Menurut Tambo, nenek moyang orang Minang pertama kali menetap di lereng Gunung Marapi. Seperti dikatakan mamangan adat “Dari ma titiak palito, dari telong nan batali, dari ma asa niniak kito, dari lereang Gunuang Marapi”.
Kemudian mereka berpindah ke bagian bawahnya, ke Pariangan. Di situ didirikan kerajaan pertama bernama Kerajaan Koto Batu dengan raja Sri Sultan Maharajo Dirajo.
Setelah wafat, Sri Sultan digantikan oleh Datuak Suri Dirajo, seorang pangulu yang diangkat ketika Sultan masih hidup. Semasa Suri Dirajo, Kerajaan Koto Batu berganti dengan Kerajaan Dusun Tuo yang dipimpin oleh kemenakannya duo tokoh peletak dasar adat alam Minangkabau yakni Panduko Sutan bergelar Datuak Katumanggungan dan Sutan Balun bergelar Datuak Parpatiah Nan Sabatang.
Keduanya anak Puti Indo Jalito tapi berlainan ayah. Katumanggungan adalah anak Indo Jolito dari hasil perkawinan dengan Sri Maharajo Dirajo. Sedangkan Parpatiah Nan Sabatang merupakan anak hasil perkawinan Indo Jolito dengan Cati Bilang Pandai. Pusat Kerajaan kedua itu di Dusun Tuo Limo Kaum.
Sebab dinamai Limo Kaum karena di nagari itu terdapat lima kaum. Kelima kaum itu adalah, Kaum Dusun Tuo nan 4 Batua, Balai Batu Nan 5 Suku, Kampai III Tumpuak, Balai Labuah 6 Suku dan Kaum Kubu Rajo 3 Sandiang.
Sampai kini situs budaya berkaitan dengan tambo dan sejarah banyak terdapat di nagari tersebut.

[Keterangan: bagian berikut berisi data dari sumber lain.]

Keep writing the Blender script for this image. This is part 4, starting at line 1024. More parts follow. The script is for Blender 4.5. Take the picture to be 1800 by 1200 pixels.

Seperti Batu Batikam, Batu Basurek Kubu Rajo dan Masjid Raya Limo Kaum. Situs budaya tersebut merupakan objek wisata menarik di Luhak Nan Tuo, Kabupaten Tanah Datar.
Ke semua situs budaya itu juga mudah djangkau karena terletak di pinggiran jalan Batusangkar-Padang. Batu Batikam di Jorong Dusun Tuo, terletak persis di pinggir jalan, di bawah sebatang pohon beringin besar. Tempat ini dahulu merupakan medan nan bapaneh tempat rapat para petinggi adat.
Batu Batikam berbentuk batu segi tiga dengan ukuran 55x20x45 cm. Pada bagian tengahnya berlubang seperti ditembus pisau. Menurut tambo dahulu terjadi persilisihan antara Datuak Katumanggungan dan Datuak Parpatiah Nan Sabatang akibat perbedaan pendapat mengenai sistem pemerintahan dan pembagian wilayah.
Dalam perselisihan itu keduanya saling menunjukkan kesaktian masing-masing dengan menikam batu. Datuak Katumanggungan menikamkan tongkat Jinawi Aluihnya ke sebuah batu yang membuat batu tersebut berlubang. Begitupun Datuak Parpatiah yang menikamkan keris Balangkuak ke sebuah batu yang lain sehingga batu itu tembus pula.
Karena itu batu batikam Limo Kaum sebenarnya dua buah. Tetapi yang dipajang pada lokasi situs budaya sekarang adalah batu batikam yang ditikam Datuak Parpatiah Nan Sabatang. Sedangkan batu batikam yang ditikam Datuak Katumanggungan di simpan di sebuah rumah warga setempat. Kenapa disimpan? Apakah karena masyarakat setempat tidak memakai adat Datuak Katumanggungan? Warga setempat mengatakan tidak mengetahui penyebabnya.
Tetapi yang jelas adat yang dipakai di Nagari Limo Kaum memang adat versi Bodi Caniago Datuak Katumanggungan dengan susunan masyarakat demokratis, dengan falsafah “duduak samo randah tagak samo tinggi, duduak sahamparan tagak sapamatang”.
Diceritakan orang tua-tua setempat, sejak peristiwa penikaman batu oleh kedua tokoh adat Minangkabau itu, perselisihan antar keduanya berakhir. Keduanya kemudian berbagi wilayah dan menyusun adat dengan versi masing-masing, yang sampai sekarang kedua adat itu dikenal dengan adat Koto Piliang Datuak Katumanggungan yang bersistem hirarkis, “bajanjang naiak batanggo turun” dan Adat Bodi Caniago Datuak Parpatiah yang demokratis egaliter.